Wednesday 6 September 2017

G 1/15 (partial priority) - a postscript

The decision in G 1/15 issued earlier this year (reported by me here), confirming that partial priority was allowable for claims that encompassed an earlier priority application. This finally and emphatically killed off the idea of poisonous priority. For the application in question that led to the Enlarged Board referral, however, this was not the end of the story.

The application, EP98203458.9, in the name of Infineum UK Ltd., was granted in 2010 and opposed by Clariant Produkte (Deutschland) GmbH. One of the grounds of opposition, which eventually became the sole remaining point on appeal, was that granted claim 1 was not novel over the patent's own priority document, as a result of it not being entitled to priority.
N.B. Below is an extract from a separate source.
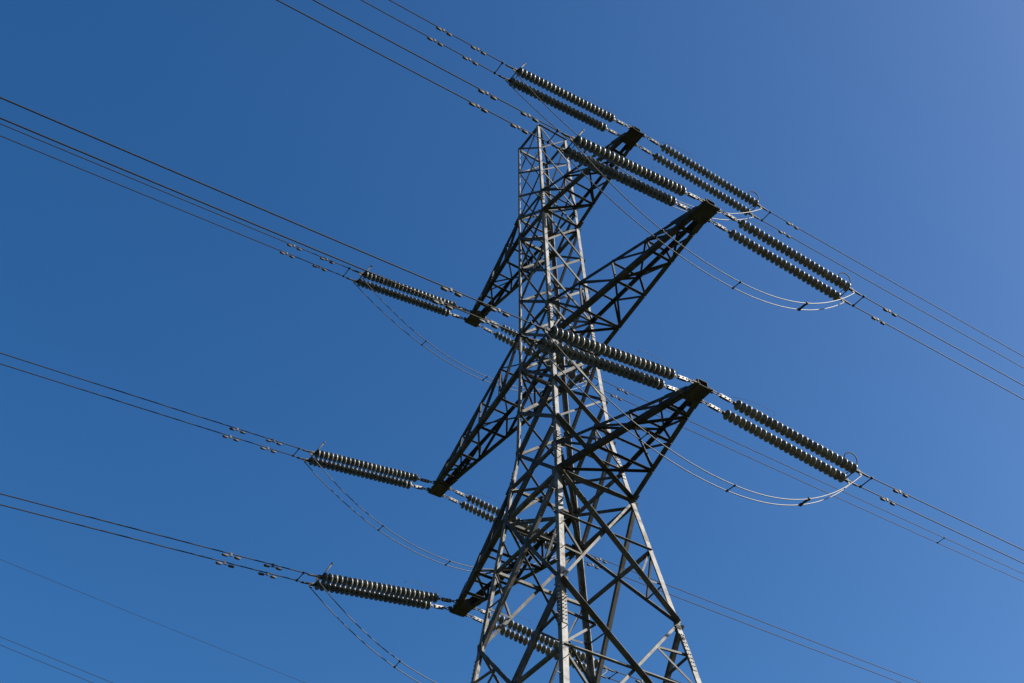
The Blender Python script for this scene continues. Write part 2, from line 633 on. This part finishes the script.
def rod_mesh(up):
    """slim arcing rod at the tower end with a hooked tip"""
    bm = bmesh.new()
    pts = [Vector((.74, 0, .0)), Vector((.80, 0, .0)) + up * .12, Vector((1.25, 0, 0)) + up * .25, Vector((1.78, 0, 0)) + up * .30,
           Vector((1.92, 0, 0)) + up * .29, Vector((1.97, 0, 0)) + up * .25, Vector((1.93, 0, 0)) + up * .21]
    tube(bm, pts, .004, 6)
    return bm


SIDE = {1: 'right', -1: 'left'}
ARMN = {'1': 'top', '2': 'middle', '3': 'bottom'}
DIRN = {'L': 'towards the upper left of the picture', 'R': 'towards the lower right of the picture'}
DIRS_SHORT = {'L': 'leftward', 'R': 'rightward'}


def string_frame(sd):
    d = DIRS[sd]
    x = d
    y = Z.cross(x).normalized()
    z = x.cross(y)
    return Matrix((x, y, z)).transposed().to_4x4()


for k in '123':
    for s in (1, -1):
        for sd in 'LR':
            M = string_frame(sd)
            up_w = (X * .42 + Z * .90).normalized()
            up = (M.to_3x3().inverted() @ up_w)
            up = (up - X * up.x).normalized()
            for o in (1, 0):
                base = TIP[k, s] + Vector(((o - .5) * BS, 0, 0))
                root = empty('insulator_string')
                root.matrix_world = Matrix.Translation(base) @ M
                pos = 'upper' if o else 'lower'
                tag(root, f'{pos} of the two brown insulator strings strung {DIRS_SHORT[sd]} from the {SIDE[s]} {ARMN[k]} arm tip',
                    'insulator', 'insulator strings strung from the cross arm tips')
                if 'disc' not in proto:
                    d0 = link('insulator_disc', disc_mesh(), [SHED, CAP], root)
                    d0.location = (G0, 0, 0)
                    proto['disc'] = d0
                    proto['tl'] = link('link_hardware', tower_link_mesh(), FITTING, root)
                    proto['cl'] = link('dead_end_clamp', line_clamp_mesh(), DARKFIT, root)
                    first = 1
                else:
                    first = 0
                    copy_part(proto['tl'], root)
                    copy_part(proto['cl'], root)
                for i in range(first, NS):
                    c = copy_part(proto['disc'], root, (G0 + i * SPC, 0, 0))
                    c.rotation_euler = (random.random() * 6.28, random.gauss(0, .018), random.gauss(0, .018))
                if o:
                    key = 'horn' + sd
                    if key not in proto:
                        proto[key] = link('arcing_horn', horn_mesh(up) if sd == 'R' else fork_mesh(M), DARKFIT, root)
                        proto['rod' + sd] = link('arcing_rod', rod_mesh(up), DARKFIT, root)
                    else:
                        copy_part(proto[key], root)
                        copy_part(proto['rod' + sd], root)

# ------------------------------------------------------------------ conductors, dampers, spacers
WIRES = {'L': (3.09484, -0.1327, 0.0006), 'R': (0.0021458, 0.00523, 0.0006)}


def wire_start(k, s, sd, o):
    return TIP[k, s] + Vector(((o - .5) * BS, 0, 0)) + DIRS[sd] * LEND


def wire_pt(P0, sd, t):
    yaw, sl, cur = WIRES[sd]
    return P0 + Vector((math.sin(yaw) * t, math.cos(yaw) * t, sl * t + .5 * cur * t * t))


def damper_body():
    bm = bmesh.new()
    box(bm, Vector((0, 0, -.02)), X, Y, Z, .05, .035, .085)
    pts = [Vector((x, 0, -.062 - .012 * (abs(x) / .2) ** 2)) for x in (-.20, -.12, 0, .12, .20)]
    tube(bm, pts, .008, 6)
    return bm


def damper_weight(sx):
    bm = bmesh.new()
    tube(bm, [Vector((sx * (.085 + a), 0, -.072)) for a in (0, .015, .12, .15)], [.018, .032, .034, .020], 10)
    return bm


def add_damper(parent, P, d):
    d, u, v = frame(d, Z)
    M = Matrix((d, u.cross(d), u)).transposed().to_4x4()
    if 'damper' not in proto:
        b = link('vibration_damper', damper_body(), DAMP, parent)
        w1 = link('damper_weight', damper_weight(1), DAMP, b)
        w2 = link('damper_weight', damper_weight(-1), DAMP, b)
        proto['damper'] = (b, w1, w2)
    else:
        b = copy_part(proto['damper'][0], parent)
        for w in proto['damper'][1:]:
            copy_part(w, b)
    b.matrix_local = Matrix.Translation(P) @ M


def spacer(P, Q, r, label, group, fat=.028, name='spacer'):
    bm = bmesh.new()
    d = (Q - P).normalized()
    tube(bm, [P, Q], r, 8)
    for e, q in ((1, P), (-1, Q)):
        tube(bm, [q - d * (e * .035), q - d * (e * .02), q + d * (e * .03), q + d * (e * .05)], [fat * .6, fat, fat, fat * .5], 8)
    return tag(link(name, bm, DARKFIT), label, 'spacer', group)


for k in '123':
    for s in (1, -1):
        where = f'{SIDE[s]} {ARMN[k]} cross arm'
        for sd in 'LR':
            st = {}
            for o in (1, 0):
                P0 = wire_start(k, s, sd, o)
                st[o] = P0
                ts = [0, .35, .7, 1.2, 1.7, 2.2, 3, 4, 6, 8, 10, 13, 16, 20, 25, 30, 36, 44, 52, 62, 75, 90, 110, 135, 160, 190]
                bm = bmesh.new()
                tube(bm, [wire_pt(P0, sd, t) - P0 for t in ts], .0138, 7)
                w = link('conductor', bm, WIRE)
                w.location = P0
                pos = 'upper' if o else 'lower'
                tag(w, f'{pos} line of the twin overhead conductor running {DIRS_SHORT[sd]} from the {where}', 'power line',
                    'conductors leaving the insulator strings')
                for t in ((1.15, 2.24) if sd == 'L' else (1.23,)):
                    t += random.uniform(-.03, .03)
                    p, q = wire_pt(P0, sd, t), wire_pt(P0, sd, t + .05)
                    add_damper(w, p - P0, q - p)
            spacer(wire_pt(st[0], sd, .35), wire_pt(st[1], sd, .35), .013, f'short dark spacer bar across the twin {DIRS_SHORT[sd]} conductor of the {where}',
                   'spacer bars by the clamps')
            # yoke bar that ties the line ends of the two strings together
            e = DIRS[sd]
            bm = bmesh.new()
            P, Q = st[0] - e * .14, st[1] - e * .14
            tube(bm, [P, Q], .012, 8)
            dd = (Q - P).normalized()
            tube(bm, [P + dd * .09, P + dd * .10 - e * .10, Q - dd * .10 - e * .10, Q - dd * .09], .010, 6)
            tag(link('yoke_bar', bm, DARKFIT), f'dark yoke bar joining the {DIRS_SHORT[sd]} insulator pair of the {where}', 'yoke bar',
                'yoke bars between insulator strings')
        # jumper loops under the arm tip
        jp = {}
        for o in (1, 0):
            A = wire_start(k, s, 'L', o) - DIRS['L'] * .02 - Z * .10
            B = wire_start(k, s, 'R', o) - DIRS['R'] * .02 - Z * .10
            zt_ = TIP[k, s].z
            low = zt_ - 2.80 + random.uniform(-.04, .04)
            pts = []
            n = 40
            for i in range(n + 1):
                f = i / n
                q = A.lerp(B, f)
                y = q.y
                if y < 0:
                    z = low + (A.z - low) * abs(y / A.y) ** 2.05
                else:
                    z = low + (B.z - low) * abs(y / B.y) ** 2.1
                pinch = .36 * (1 - abs(2 * f - 1) ** 3)
                q.x += (.5 - o) * BS * pinch
                q.z = z - (.02 if o else 0) * math.sin(f * math.pi)
                pts.append(q)
            jp[o] = pts
            bm = bmesh.new()
            tube(bm, [p - pts[n // 2] for p in pts], .0115, 8)
            j = link('jumper_cable', bm, ALU)
            j.location = pts[n // 2]
            pos = 'upper' if o else 'lower'
            tag(j, f'{pos} line of the twin jumper loop sagging below the {where} tip', 'jumper cable', 'jumper loops below the cross arms')
        for i, nm, fat in ((11, 'first', .022), (21, 'second', .022), (31, 'last', .036)):
            spacer(jp[0][i], jp[1][i], .011 if fat < .03 else .026,
                   {'first': f'leftmost small spacer on the jumper loop of the {where}',
                    'second': f'middle small spacer on the jumper loop of the {where}',
                    'last': f'stout dark clamp block on the jumper loop of the {where}'}[nm],
                   'spacers on the jumper loops', fat)

# spacers far out along the right hand spans
for k, s, t in (('1', -1, 17.0),):
    P = wire_pt(wire_start(k, s, 'R', 0), 'R', t)
    Q = wire_pt(wire_start(k, s, 'R', 1), 'R', t)
    spacer(P, Q, .013, 'lone spacer far out on the left top arm conductor, right of the pylon', 'spacer bars in the open span')

# ------------------------------------------------------------------ wires of another line, beyond the tower
def far_wire(A, B, r, label):
    bm = bmesh.new()
    d = B - A
    pts = [A + d * f for f in (-3, -2, -1, 0, .5, 1, 2, 4, 6)]
    mid = pts[4].copy()
    L = d.length
    for p, f in zip(pts, (-3, -2, -1, 0, .5, 1, 2, 4, 6)):
        p.z += .0003 * ((f - .5) * L) ** 2
    tube(bm, [p - mid for p in pts], r, 6)
    o = link('distant_wire', bm, WIRE)
    o.location = mid
    return tag(o, label, 'power line', 'wires of a second line farther off')


far_wire(Vector((-40, -6.8, 5.49 + Z0)), Vector((-40, 11.0, 3.89 + Z0)), .010, 'lone thin wire crossing the lower left corner of the sky')
far_wire(Vector((-40, -5.58, 1.19 + Z0)), Vector((-40, .47, .49 + Z0)), .013, 'upper of two close thin wires in the extreme lower left corner')
far_wire(Vector((-40.35, -5.55, .98 + Z0)), Vector((-40.35, .50, .28 + Z0)), .013, 'lower of two close thin wires in the extreme lower left corner')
This resulted in a referral to the Enlarged Board, which decided: "Under the EPC, entitlement to partial priority may not be refused for a claim encompassing alternative subject-matter by virtue of one or more expressions or otherwise (generic "OR"-claim) provided that said alternative subject-matter has been disclosed for the first time, directly, unambiguously and in an enabling manner in the priority document. No other substantive conditions or limitations apply in this respect". The implication of this was that claim 1 did have a partial priority right to the earlier narrower disclosure, which did not therefore become novelty destroying. The Enlarged Board then referred the matter back to the lower Board of Appeal to decide on the point in question.

The Board of Appeal have now issued their further decision in T 557/13. This confirms that the only novelty objection was in relation to whether the granted claim 1 was entitled to partial priority. In light of the decision in G 1/15 the priority document could not be novelty destroying, since the effective filing dates for that subject matter were the same. The Board of Appeal noted that inventive step objections that had been raised by the opponent were not dealt with under appeal, and therefore decided to remit the case to the Opposition Division for further prosecution.

The case, which has now been going for just over six years, will now have to go on a bit longer still before it can be finally settled (even though the patent finally expired in June 2015). I wonder how much longer the case can be drawn out, and if it will go yet again to the Boards of Appeal after the Opposition Division decide on the remaining inventive step points.